Replace content inside div instead of show/hide

Can anyone tell me how I can change the code below so that instead of all the fade in fade out stuff the function will actually replace whatever is inside a div called Myholder with the response this script pulls in?

Here’s the code I need to change.

<script type="text/javascript">
$(document).ready(function() {
$('#wait_1').hide();
$('#drop_1').change(function(){
$('#wait_1').show();
$('#result_1').hide();
$.get("func.php", {
func: "drop_1",
drop_var: $('#drop_1').val()
}, function(response){
$('#result_1').fadeOut();
setTimeout("finishAjax('result_1', '"+escape(response)+"')", 400);
});
return false;
});
});

function finishAjax(id, response) {
$('#wait_1').hide();
$('#'+id).html(unescape(response));
$('#'+id).fadeIn();
}
</script>

drop_1 is the name of a drop down which when changed runs this script which brings back a second dropdown with data relating to the first one.

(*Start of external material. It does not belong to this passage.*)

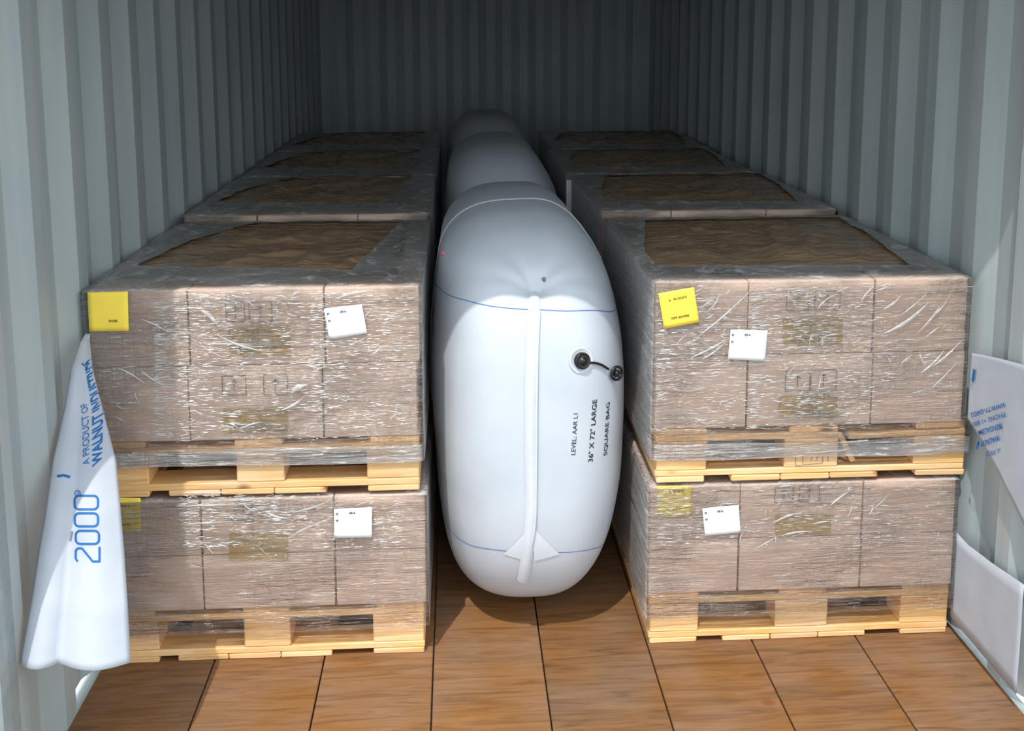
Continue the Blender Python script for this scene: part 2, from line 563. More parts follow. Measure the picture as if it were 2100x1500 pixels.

If I need to post more info to get some help with this please let me know.

Thanks in advance.

Currently it is a div called result1 that is affected:

$('#result_1').fadeOut();
setTimeout("finishAjax('result_1', '"+escape(response)+"')", 400);

If you don’t want the fadeout/fadein parts occurring, you can remove them so that you just have:

}, function(response){
    setTimeout("finishAjax('myHolder', '"+escape(response)+"')", 400);
});
...
function finishAjax(id, response) {
    $('#wait_1').hide();
    $('#'+id).html(unescape(response));
}

thanks for the help, works perfectly now.